Assessing the impact of deterioration on steel bridges with tuned mass dampers

Aesthetics and material savings often lead to slender bridge designs. However, increased slenderness raises concerns about bridge stiffness, as vibrations increase, and can cause structural damage and user discomfort. Tuned mass dampers (TMDs) are effective in mitigating these vibrations, provided they remain aligned with the bridge’s dynamic characteristics. Over time, material degradation and shifts in vibration frequencies can disrupt this alignment, compromising TMD performance and elevating risks to structural integrity.

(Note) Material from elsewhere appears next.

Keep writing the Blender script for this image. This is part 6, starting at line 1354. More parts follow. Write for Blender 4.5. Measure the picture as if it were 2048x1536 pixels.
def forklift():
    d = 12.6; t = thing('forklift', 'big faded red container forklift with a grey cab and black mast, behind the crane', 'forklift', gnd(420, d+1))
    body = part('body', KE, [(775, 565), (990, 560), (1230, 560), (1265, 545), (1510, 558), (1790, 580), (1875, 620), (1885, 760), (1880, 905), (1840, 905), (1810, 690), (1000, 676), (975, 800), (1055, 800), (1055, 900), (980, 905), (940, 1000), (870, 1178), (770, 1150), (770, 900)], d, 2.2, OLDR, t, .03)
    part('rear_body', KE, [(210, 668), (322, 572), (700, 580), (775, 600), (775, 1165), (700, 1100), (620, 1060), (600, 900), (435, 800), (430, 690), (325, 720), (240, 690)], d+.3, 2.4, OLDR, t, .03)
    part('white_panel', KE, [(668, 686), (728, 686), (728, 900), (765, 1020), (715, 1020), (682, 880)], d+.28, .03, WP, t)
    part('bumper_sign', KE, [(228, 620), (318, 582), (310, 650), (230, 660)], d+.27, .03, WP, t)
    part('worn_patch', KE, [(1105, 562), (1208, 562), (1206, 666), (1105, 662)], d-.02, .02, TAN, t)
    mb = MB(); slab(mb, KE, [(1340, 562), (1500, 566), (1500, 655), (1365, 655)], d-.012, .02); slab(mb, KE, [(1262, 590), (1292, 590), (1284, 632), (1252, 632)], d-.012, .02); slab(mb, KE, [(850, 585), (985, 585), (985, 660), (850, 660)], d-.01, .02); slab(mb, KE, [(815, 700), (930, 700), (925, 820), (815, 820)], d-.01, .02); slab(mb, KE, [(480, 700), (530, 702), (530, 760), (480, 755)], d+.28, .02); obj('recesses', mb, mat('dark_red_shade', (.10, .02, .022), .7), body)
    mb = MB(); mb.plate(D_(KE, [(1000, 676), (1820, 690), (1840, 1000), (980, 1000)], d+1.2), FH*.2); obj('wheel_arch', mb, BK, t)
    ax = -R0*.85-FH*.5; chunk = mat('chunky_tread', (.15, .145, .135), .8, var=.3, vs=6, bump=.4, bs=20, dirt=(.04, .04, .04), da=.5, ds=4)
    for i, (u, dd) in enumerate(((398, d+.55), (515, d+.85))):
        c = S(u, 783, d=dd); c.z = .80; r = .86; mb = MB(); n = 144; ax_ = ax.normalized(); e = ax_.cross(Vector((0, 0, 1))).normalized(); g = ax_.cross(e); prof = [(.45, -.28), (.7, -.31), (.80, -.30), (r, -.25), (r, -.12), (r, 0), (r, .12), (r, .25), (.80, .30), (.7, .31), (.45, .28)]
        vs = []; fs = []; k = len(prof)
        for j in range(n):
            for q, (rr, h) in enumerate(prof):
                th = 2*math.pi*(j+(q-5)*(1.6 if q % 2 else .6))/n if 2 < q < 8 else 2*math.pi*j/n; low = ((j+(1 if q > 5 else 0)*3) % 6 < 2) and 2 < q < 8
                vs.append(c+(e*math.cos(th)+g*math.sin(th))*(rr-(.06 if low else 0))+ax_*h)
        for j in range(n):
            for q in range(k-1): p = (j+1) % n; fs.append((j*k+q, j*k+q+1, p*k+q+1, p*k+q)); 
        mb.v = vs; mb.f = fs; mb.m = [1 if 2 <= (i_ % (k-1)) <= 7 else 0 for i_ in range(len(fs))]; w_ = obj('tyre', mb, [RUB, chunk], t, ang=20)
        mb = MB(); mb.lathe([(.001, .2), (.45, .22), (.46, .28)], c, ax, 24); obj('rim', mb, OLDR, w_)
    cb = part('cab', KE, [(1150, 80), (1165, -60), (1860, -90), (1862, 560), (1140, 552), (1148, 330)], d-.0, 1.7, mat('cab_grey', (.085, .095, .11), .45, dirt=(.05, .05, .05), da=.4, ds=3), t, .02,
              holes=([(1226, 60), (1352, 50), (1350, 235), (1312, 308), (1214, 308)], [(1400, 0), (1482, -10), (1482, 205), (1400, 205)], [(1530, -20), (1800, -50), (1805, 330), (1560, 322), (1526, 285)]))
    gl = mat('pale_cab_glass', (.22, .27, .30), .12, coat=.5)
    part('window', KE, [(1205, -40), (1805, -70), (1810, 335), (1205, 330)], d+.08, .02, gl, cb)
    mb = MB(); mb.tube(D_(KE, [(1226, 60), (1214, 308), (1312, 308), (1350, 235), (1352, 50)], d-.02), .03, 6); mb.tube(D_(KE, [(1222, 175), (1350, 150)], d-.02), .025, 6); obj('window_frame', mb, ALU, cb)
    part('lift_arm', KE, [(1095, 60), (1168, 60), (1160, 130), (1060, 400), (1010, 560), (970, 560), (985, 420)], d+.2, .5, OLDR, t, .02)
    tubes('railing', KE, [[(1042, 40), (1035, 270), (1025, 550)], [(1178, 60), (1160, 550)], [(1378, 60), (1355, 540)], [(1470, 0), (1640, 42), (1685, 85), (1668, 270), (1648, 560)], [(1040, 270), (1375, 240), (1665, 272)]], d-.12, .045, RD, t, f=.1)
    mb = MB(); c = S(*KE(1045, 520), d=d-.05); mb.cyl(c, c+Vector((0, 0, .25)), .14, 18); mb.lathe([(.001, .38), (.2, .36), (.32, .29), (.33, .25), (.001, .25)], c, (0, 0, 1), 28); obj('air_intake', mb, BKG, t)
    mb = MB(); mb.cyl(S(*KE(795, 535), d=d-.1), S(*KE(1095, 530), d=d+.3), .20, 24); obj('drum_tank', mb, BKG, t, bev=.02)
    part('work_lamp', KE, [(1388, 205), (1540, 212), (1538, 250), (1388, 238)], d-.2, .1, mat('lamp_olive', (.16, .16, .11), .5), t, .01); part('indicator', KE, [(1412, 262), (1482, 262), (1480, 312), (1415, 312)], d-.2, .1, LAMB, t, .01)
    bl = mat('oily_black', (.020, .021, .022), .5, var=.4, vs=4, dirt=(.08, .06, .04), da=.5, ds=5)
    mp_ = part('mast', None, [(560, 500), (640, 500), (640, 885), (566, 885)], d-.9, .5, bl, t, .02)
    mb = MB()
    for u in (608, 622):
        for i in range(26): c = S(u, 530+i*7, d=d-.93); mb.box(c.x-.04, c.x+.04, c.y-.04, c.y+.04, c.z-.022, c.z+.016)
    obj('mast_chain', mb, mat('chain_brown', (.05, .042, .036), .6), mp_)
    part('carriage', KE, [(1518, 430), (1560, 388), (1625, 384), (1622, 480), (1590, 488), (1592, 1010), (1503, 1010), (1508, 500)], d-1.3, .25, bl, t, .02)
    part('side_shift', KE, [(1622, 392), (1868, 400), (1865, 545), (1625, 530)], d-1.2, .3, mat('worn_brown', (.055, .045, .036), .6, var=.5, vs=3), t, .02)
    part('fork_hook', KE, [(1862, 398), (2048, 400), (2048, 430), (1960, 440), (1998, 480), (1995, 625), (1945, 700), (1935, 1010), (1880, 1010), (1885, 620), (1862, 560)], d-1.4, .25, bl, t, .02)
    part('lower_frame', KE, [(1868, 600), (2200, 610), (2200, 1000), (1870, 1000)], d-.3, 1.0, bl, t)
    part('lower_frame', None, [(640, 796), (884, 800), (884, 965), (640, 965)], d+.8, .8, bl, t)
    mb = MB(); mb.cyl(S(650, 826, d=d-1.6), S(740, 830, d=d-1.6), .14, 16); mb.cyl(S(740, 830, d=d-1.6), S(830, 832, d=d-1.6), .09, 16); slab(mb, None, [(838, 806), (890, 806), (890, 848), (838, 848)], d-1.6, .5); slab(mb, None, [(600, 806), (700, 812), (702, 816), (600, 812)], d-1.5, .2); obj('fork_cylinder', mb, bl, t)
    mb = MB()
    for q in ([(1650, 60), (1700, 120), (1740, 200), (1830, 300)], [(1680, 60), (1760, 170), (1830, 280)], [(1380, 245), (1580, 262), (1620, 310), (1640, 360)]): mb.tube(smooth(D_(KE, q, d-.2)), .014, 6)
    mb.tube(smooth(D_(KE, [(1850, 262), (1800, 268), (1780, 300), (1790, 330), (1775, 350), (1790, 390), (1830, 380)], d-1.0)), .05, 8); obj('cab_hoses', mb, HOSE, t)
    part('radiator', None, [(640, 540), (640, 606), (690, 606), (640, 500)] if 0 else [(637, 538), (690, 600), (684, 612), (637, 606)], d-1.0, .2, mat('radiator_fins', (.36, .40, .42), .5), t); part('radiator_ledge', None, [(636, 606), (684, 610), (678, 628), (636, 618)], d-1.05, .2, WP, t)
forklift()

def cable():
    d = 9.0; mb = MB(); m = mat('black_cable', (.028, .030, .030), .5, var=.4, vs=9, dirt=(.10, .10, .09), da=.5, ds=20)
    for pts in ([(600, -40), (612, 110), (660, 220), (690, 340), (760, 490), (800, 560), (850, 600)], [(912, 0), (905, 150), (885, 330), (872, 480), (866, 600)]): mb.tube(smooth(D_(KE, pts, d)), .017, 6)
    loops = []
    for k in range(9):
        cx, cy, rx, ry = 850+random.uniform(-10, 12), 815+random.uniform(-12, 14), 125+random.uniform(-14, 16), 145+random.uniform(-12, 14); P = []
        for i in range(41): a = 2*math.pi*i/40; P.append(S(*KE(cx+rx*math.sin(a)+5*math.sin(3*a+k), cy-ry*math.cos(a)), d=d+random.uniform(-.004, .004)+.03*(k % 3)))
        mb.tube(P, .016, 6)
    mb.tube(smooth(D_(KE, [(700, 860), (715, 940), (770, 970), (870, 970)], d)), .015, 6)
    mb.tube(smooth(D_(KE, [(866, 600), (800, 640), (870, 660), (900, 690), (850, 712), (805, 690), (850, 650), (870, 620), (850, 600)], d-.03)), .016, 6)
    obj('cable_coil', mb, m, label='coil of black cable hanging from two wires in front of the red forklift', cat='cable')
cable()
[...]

This study investigates the impact of material deterioration on the alignment between a bridge and its TMD. The proposed methodology includes the model generation, calibration, updating, and alignment analysis. The F35 Tubantiasingel bridge in the Netherlands is analysed as a case study, with models calibrated at different stages: pre- and post-TMD installation, and after the bridge’s placement in its permanent location. Vibration parameters accounting for deterioration-induced changes are evaluated. Findings reveal that shifts in the bridge’s natural frequencies lead to TMD detuning, impairing damping efficiency and amplifying vibrations. These changes can exacerbate structural degradation and increase user discomfort. The study underscores the critical need for ongoing TMD maintenance aligned with the bridge’s evolving condition to ensure optimal performance and prolong the structure’s service life.